I asked the Cheyenne newspaper to do a feature story about Grandma and Grandpa... and they did! I thought the reporter did a good job. She missed a few details but I was just grateful it was in the paper. The baby in this picture is my Dad and that is the original homestead cabin.



Local Federer ranch to celebrate 100 years





Little did Theodore Federer know in 1910 that his hard work would pay off and his ranch would be honored a century later.

By Baylie Evans

CHEYENNE -- An old sepia-tinted photograph shows a life that many in the Federer family remember fondly.

It shows a smiling, chubby-cheeked baby in a baby bonnet, a windmill above a weathered brick building and chickens polka-dotting the landscape.

It's the life that Theodore Federer built for his family after he bought a train ticket westbound from Illinois in 1910 and stopped here.

Theodore Federer had heard that there was free land out west for anyone that could make it, and he was ready to try.

He set up about 16 miles northwest of Cheyenne and worked the land for several years before it legally became his.

He couldn't have known that his ranch would survive 100 years and would receive recognition for becoming a centennial ranch. He only knew that he had to work hard enough to put food on the table each day, which was no easy task.

Carl Federer, the youngest son of Theodore and Edna Federer's eight children, said he remembered growing up on the ranch just after the depression.

"Folks did everything to make a living," he said.

His family raised chickens, milked dairy cows, grazed cattle and broke horses to buy groceries each week.

Theodore Federer even hunted coyotes, which fetched a price at the time.
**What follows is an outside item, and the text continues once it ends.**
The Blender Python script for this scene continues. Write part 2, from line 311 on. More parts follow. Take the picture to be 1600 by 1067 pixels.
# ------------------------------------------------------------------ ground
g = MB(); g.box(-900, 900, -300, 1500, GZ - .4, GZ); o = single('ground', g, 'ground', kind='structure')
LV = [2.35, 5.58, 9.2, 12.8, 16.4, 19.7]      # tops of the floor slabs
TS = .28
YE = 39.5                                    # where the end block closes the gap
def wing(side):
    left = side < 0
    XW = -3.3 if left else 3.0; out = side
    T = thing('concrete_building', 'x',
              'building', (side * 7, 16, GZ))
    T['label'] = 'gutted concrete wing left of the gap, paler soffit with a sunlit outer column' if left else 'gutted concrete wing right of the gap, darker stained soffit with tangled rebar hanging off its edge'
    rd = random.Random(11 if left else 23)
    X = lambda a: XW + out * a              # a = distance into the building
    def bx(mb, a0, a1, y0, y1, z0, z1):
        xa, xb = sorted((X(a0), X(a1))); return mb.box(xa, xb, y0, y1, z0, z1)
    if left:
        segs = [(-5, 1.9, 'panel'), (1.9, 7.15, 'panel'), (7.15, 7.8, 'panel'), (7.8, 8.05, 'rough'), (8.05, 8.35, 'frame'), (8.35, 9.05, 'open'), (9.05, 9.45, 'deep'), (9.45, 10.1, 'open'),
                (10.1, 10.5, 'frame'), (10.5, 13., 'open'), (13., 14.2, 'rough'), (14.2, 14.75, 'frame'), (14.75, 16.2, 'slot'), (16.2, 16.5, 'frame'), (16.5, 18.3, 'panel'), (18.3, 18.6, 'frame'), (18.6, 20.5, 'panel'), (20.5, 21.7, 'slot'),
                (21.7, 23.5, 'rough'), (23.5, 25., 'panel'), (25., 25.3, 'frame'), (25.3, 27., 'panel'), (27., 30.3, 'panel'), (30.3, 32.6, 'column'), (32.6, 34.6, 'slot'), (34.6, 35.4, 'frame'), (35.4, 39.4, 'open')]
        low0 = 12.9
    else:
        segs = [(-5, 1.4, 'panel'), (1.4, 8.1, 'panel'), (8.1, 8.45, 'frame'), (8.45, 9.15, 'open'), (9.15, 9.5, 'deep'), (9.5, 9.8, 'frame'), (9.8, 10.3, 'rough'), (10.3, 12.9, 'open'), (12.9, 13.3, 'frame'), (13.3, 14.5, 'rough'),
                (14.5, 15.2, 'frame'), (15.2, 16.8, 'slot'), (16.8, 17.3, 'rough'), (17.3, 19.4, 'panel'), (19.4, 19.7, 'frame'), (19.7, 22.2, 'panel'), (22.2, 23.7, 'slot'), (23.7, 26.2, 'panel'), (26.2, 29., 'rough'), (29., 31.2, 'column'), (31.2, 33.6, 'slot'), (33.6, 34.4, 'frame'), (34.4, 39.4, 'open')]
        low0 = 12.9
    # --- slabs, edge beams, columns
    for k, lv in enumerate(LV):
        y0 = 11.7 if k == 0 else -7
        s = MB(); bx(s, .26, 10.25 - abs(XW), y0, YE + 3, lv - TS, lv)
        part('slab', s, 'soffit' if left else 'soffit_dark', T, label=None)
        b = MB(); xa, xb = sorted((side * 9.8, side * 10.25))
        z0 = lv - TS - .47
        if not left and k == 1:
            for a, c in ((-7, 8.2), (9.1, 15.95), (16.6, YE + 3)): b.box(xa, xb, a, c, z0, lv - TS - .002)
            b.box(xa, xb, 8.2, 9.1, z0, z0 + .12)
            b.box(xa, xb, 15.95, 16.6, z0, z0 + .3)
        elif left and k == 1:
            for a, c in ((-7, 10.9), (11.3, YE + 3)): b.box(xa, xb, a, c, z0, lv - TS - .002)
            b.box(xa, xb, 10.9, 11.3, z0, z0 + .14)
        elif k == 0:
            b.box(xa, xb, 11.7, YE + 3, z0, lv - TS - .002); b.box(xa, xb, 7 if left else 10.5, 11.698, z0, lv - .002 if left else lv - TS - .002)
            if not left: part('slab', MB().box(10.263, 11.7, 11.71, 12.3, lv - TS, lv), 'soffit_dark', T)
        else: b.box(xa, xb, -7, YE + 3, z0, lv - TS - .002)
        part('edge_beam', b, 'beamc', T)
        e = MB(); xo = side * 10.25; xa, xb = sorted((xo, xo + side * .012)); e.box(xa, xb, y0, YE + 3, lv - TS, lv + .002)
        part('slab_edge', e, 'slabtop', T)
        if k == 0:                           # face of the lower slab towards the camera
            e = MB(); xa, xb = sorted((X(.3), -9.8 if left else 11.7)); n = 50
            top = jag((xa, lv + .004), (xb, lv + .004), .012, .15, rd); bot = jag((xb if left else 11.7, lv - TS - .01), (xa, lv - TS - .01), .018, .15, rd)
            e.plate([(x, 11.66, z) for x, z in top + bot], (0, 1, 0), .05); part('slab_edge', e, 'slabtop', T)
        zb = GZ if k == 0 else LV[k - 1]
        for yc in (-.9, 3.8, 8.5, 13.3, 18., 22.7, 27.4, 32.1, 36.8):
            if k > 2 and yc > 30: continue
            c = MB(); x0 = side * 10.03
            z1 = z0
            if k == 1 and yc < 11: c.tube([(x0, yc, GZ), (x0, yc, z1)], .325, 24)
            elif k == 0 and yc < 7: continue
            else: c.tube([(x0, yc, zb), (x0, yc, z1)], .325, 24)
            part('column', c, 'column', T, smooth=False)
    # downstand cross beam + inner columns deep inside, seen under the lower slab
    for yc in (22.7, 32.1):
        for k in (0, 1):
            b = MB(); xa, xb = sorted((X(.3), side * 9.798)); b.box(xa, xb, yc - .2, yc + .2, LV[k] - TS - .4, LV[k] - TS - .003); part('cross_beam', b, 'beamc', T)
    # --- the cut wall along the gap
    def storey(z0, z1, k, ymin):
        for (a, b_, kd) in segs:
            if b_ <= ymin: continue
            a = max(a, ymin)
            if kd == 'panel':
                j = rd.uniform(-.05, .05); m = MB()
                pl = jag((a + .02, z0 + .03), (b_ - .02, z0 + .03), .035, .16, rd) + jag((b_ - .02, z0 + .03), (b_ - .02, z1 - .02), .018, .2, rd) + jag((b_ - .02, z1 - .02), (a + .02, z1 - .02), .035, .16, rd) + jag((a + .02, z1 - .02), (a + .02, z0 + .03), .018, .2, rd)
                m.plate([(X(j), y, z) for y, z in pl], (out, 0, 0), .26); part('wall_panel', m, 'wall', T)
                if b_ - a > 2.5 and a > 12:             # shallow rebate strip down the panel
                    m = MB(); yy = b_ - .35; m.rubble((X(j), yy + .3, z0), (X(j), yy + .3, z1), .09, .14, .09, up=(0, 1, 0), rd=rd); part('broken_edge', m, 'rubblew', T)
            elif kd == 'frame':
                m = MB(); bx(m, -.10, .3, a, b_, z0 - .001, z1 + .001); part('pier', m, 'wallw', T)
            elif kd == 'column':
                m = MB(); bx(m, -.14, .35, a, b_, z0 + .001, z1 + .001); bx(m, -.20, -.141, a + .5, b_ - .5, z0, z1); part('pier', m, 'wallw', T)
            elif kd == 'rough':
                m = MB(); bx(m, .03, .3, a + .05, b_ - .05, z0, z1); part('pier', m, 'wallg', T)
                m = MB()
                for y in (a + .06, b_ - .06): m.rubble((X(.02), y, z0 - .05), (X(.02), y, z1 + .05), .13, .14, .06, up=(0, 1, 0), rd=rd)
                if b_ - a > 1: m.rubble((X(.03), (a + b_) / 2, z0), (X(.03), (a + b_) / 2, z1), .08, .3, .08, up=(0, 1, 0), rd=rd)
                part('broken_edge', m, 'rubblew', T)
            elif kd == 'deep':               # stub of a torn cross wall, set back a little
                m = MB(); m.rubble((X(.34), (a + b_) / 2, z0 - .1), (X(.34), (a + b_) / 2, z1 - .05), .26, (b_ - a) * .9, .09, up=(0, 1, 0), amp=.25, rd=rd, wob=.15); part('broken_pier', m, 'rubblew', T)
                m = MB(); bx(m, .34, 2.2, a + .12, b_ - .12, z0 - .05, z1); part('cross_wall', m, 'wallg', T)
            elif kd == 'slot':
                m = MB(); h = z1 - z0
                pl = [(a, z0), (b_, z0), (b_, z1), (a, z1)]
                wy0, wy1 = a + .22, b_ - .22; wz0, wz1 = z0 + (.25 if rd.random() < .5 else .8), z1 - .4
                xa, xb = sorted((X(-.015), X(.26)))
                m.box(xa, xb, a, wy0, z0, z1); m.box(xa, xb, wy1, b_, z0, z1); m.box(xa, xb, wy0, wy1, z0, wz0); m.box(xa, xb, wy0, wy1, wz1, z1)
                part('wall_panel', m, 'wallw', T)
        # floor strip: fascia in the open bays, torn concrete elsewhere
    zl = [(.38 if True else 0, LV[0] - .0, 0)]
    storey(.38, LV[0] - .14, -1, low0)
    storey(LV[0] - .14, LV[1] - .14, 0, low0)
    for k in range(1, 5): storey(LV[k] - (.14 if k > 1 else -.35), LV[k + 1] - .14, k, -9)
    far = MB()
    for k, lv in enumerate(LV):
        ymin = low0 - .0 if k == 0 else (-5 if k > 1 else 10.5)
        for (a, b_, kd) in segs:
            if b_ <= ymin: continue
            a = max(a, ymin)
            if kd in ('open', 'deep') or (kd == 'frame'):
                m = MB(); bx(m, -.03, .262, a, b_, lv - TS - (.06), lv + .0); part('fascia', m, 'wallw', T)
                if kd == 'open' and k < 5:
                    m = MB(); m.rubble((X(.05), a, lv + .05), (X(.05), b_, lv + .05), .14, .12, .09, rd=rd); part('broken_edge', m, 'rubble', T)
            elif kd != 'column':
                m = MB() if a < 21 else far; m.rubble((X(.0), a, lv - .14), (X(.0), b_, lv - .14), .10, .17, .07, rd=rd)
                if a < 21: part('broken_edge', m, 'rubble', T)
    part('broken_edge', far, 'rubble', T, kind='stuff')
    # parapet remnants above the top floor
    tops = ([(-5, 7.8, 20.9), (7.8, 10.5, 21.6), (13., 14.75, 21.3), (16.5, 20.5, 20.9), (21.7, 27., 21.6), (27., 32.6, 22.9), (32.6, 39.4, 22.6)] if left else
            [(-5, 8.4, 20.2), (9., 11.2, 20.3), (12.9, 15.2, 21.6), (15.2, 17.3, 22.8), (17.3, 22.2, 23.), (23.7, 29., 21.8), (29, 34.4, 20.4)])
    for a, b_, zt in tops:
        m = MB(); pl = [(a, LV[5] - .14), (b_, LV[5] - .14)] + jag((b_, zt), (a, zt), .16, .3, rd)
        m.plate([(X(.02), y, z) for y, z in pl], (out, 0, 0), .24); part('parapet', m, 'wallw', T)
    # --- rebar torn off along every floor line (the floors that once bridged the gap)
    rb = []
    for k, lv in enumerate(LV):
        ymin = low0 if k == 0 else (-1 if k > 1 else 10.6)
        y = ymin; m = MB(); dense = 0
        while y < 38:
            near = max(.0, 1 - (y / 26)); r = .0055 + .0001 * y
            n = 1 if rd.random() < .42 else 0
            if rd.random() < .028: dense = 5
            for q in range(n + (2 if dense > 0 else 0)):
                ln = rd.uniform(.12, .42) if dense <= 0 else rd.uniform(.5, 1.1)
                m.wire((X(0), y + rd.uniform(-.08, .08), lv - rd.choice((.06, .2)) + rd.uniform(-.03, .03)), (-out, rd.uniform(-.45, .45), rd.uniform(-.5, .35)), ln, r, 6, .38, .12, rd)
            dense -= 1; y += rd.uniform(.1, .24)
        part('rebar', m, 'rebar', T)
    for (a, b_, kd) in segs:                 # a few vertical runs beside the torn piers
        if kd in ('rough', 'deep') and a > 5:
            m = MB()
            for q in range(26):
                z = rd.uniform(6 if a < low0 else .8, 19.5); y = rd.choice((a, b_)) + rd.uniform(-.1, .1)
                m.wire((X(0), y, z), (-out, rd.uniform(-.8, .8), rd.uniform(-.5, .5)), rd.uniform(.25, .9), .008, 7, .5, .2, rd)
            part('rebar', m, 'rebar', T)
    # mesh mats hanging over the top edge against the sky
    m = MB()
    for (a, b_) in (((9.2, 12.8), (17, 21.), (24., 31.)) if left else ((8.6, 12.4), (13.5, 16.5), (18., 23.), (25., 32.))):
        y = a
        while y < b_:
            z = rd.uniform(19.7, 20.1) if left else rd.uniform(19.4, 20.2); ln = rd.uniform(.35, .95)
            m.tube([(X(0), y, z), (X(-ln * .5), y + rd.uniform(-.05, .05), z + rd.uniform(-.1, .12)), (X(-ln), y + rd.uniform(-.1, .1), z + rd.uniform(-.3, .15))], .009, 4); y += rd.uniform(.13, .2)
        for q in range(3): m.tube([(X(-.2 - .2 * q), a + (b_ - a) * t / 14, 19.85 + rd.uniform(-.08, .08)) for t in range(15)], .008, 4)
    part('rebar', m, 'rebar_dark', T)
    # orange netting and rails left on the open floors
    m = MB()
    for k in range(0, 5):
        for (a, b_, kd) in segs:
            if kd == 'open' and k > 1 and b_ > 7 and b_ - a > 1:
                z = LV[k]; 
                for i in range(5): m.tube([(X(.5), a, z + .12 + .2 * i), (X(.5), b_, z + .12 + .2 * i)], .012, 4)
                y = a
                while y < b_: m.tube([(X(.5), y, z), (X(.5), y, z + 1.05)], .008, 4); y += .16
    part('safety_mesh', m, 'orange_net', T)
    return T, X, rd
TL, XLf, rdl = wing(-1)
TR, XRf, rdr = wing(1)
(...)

He would leave before sunrise with his hound dogs and return after dark, Carl Federer recalled.

"You had to be tough to do that," he said.

Life on the ranch was different than it is now, Carl Federer said.

In high school, he would milk 25 cows before catching the school bus at 7 a.m.

Once, he broke his collarbone in a rodeo and couldn't milk them. The family had to sell the dairy cows, he said with a chuckle.

He recalled a blizzard in 1949 that he and his family were lucky to survive.

"It was horrible," he said.

His mother, sister-in-law and several children got trapped in a car during the blizzard and had to be rescued with a toboggan.

"We went out looking for cows after that and, this is no lie, we drove over the telephone lines," he said.

Doctor visits were rare and neighbors took care of each other back then.

"It was a pretty tough life," he said. "I wouldn't trade it for anything."

At 4 p.m. this Friday, more than 100 friends and family of the Federers will gather at Lions Park for a reunion and celebration of the 100th anniversary of the ranch. They will come from all over the country.

Eileen Federer-Williams, a granddaughter of Theodore Federer, said she and her family are proud to still have the family's ranch in their name 100 years later.

The future of the ranch is a little uncertain right now, but she said it will likely remain in the family name for some time to come.

"It means a lot to our family," she said. "We just feel like this is Wyoming's heritage."

She grew up only a quarter of a mile away from the Federer Ranch, herself.

"Honestly, it was the most wonderful experience to have grandparents so nearby," she said.

While the men and boys were out working, the women and girls would work inside.

Her grandmother taught her how to serve and be kind as well as how to quilt and crochet, she said.

"If you asked who the biggest influence in my life was, it would be her," she said.

A lot of homesteaders didn't make it and had to look for work in town. But the family's work ethic made it possible.

"I think it's a little harder these days to teach work ethic," she said. "The farm made it necessary."

She hopes to honor her grandparents in the coming days with the reunion and by accepting recognition from the state as a centennial ranch on Saturday at the State Fair in Douglas.

"(My grandparent's) influence is still felt," she said. "Believe me."